1. Be prepared to explain and guide your child through divorce
The first thing you can do to minimize the impact of the divorce on your child is to be transparent (within reason). While you don’t want to go into the nitty-gritty of why you’re getting divorced, you do want to make it clear that the divorce is not the fault of your child. You want to explain what a divorce is and why it’s happening. Be ready to answer questions and to help your child manage their emotions as they prepare to go through this change, too.
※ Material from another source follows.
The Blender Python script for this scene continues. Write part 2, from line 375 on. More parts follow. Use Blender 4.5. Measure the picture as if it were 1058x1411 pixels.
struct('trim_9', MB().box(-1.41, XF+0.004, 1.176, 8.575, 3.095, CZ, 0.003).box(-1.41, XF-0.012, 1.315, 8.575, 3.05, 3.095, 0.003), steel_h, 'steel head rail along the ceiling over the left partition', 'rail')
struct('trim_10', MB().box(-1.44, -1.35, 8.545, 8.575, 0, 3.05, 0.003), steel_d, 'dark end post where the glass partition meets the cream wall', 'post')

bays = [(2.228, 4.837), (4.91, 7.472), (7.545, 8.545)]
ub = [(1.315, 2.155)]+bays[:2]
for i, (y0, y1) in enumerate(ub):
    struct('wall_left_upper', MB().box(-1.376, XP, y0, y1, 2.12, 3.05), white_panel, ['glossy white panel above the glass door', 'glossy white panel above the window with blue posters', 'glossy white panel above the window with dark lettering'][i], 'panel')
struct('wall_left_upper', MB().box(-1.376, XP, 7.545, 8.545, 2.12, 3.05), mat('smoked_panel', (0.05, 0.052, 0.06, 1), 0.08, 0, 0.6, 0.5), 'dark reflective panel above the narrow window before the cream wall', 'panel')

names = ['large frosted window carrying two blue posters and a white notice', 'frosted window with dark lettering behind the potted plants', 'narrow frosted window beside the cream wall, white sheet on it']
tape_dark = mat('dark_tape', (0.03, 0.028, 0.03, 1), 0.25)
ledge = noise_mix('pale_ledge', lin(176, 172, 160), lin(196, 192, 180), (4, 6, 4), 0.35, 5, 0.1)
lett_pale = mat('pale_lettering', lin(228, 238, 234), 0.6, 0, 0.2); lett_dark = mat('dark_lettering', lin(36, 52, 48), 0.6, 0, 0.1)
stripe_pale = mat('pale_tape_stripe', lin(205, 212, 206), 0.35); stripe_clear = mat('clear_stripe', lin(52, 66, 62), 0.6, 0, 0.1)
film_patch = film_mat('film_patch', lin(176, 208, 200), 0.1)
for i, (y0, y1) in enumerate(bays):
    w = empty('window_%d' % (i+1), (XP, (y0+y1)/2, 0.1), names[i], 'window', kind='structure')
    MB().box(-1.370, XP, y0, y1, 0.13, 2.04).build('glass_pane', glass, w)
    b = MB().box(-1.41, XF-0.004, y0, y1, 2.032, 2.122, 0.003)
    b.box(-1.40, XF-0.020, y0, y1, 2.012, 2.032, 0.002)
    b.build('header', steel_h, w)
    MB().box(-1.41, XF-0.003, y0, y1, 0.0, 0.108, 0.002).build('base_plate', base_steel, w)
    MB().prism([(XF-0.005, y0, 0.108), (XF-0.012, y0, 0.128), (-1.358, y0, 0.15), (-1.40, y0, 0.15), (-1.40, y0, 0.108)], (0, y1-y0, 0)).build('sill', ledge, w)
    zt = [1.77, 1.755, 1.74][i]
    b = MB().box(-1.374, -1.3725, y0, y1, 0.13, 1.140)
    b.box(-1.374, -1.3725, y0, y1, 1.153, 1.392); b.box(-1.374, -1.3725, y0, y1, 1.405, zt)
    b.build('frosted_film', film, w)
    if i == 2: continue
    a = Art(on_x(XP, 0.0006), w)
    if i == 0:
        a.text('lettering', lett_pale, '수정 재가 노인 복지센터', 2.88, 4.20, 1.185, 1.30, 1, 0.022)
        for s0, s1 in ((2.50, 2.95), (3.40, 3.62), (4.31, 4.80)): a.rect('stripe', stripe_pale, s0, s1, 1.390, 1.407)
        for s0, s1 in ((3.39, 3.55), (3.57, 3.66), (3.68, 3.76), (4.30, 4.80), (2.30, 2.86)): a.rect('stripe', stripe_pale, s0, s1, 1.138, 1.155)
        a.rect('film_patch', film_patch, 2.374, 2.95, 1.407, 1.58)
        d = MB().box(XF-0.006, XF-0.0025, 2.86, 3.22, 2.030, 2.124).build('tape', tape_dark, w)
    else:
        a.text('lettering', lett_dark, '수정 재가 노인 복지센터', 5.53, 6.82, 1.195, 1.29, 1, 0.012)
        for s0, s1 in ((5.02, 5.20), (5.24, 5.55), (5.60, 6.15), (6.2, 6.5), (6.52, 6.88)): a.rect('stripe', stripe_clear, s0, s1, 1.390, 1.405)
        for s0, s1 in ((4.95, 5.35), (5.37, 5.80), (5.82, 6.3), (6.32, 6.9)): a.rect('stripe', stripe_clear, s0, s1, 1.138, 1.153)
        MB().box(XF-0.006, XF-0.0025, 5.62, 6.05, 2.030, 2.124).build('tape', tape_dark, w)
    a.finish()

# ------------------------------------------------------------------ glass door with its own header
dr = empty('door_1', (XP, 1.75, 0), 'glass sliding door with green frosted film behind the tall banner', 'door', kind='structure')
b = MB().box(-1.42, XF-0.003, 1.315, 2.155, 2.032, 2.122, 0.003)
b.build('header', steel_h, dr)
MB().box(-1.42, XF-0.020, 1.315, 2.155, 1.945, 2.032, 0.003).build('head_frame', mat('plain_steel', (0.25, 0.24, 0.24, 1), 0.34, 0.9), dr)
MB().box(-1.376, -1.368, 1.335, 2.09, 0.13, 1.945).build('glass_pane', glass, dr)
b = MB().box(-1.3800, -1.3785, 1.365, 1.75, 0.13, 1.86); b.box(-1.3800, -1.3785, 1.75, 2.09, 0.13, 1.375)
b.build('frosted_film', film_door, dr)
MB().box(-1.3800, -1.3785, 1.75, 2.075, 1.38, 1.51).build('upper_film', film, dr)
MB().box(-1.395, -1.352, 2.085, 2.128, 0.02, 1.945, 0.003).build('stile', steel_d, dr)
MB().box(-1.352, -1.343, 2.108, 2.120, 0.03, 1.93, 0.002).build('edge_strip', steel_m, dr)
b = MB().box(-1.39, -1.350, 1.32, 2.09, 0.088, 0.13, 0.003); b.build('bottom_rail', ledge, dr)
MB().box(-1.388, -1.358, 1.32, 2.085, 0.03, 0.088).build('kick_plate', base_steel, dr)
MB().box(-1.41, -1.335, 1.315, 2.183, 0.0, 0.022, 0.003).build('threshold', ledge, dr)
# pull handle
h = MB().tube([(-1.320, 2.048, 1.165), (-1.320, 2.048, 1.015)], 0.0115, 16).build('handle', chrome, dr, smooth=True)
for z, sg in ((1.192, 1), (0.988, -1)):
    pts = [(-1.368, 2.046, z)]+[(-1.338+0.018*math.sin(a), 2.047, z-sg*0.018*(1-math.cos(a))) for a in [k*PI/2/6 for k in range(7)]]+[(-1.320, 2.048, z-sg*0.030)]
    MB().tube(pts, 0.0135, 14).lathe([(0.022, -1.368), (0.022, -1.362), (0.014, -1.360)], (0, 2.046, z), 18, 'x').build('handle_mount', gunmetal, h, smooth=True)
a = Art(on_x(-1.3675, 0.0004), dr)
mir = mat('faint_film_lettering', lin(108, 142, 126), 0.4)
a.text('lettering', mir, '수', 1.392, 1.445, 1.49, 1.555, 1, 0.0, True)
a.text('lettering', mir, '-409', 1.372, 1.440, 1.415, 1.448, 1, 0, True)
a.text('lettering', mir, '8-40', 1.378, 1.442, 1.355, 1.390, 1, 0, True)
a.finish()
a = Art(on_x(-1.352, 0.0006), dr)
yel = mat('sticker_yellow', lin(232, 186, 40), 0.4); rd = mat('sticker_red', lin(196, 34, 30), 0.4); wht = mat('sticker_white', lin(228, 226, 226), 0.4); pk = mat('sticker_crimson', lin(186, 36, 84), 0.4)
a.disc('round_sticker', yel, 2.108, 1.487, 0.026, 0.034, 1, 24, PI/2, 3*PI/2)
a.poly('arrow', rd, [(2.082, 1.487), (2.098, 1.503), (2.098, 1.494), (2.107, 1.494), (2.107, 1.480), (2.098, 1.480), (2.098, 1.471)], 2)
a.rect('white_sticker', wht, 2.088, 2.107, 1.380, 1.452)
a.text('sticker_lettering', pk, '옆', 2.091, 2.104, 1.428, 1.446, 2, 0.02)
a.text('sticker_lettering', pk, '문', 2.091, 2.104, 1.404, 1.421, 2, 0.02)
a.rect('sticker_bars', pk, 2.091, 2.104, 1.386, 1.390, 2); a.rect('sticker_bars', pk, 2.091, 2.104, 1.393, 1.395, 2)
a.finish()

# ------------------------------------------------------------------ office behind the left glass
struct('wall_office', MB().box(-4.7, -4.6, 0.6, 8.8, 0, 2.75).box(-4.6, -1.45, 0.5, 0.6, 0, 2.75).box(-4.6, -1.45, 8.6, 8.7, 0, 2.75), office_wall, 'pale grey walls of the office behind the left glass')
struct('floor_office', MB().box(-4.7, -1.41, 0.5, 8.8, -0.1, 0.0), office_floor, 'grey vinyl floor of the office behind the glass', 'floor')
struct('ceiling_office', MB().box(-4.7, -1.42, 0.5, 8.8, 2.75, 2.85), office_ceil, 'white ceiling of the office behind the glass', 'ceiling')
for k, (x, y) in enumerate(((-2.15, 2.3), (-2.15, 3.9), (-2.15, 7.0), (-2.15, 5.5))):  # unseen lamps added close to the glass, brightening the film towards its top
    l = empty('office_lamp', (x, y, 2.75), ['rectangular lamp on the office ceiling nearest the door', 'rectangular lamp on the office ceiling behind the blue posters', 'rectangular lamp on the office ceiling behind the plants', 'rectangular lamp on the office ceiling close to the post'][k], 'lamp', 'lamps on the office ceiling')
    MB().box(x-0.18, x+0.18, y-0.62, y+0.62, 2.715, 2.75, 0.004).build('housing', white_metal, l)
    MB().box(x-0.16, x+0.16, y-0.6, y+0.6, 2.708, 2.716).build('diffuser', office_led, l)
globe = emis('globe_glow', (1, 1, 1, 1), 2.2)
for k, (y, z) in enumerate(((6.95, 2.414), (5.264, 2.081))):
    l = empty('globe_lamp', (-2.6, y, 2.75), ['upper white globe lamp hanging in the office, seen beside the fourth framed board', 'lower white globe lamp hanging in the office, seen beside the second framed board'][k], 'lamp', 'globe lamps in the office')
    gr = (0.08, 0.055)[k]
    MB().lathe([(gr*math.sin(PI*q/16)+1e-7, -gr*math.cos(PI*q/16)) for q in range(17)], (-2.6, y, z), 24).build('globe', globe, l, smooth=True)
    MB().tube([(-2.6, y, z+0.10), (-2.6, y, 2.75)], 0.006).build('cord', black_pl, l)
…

2. Never use your child as a messenger
You might be used to telling your child messages to pass to dad, but after a divorce, that can be frustrating for your child and ex-spouse. Make it a habit to talk to your ex-spouse directly whenever possible, unless doing so causes conflict. In the case that conflicts are common, you may want to consider having court-monitored apps or talking only through messages or emails to track what happens on paper.
3. Never fight in front of your child
Sometimes, arguments happen. There are times when they might happen in front of your child, too. However, it’s important not to make this a regular occurrence. As often as possible, take steps to avoid conflict in front of your child, because you don’t want to make them feel as if they’re caught in the middle of their parents’ fight. They may also start to take sides, which isn’t healthy for their relationship with either parent.
By avoiding fighting in front of your child, never using them as a messenger and being more transparent and supportive, you can help your child as they navigate the divorce. It is your responsibility to provide them with the support they need and to help them as they gather an understanding of the situation.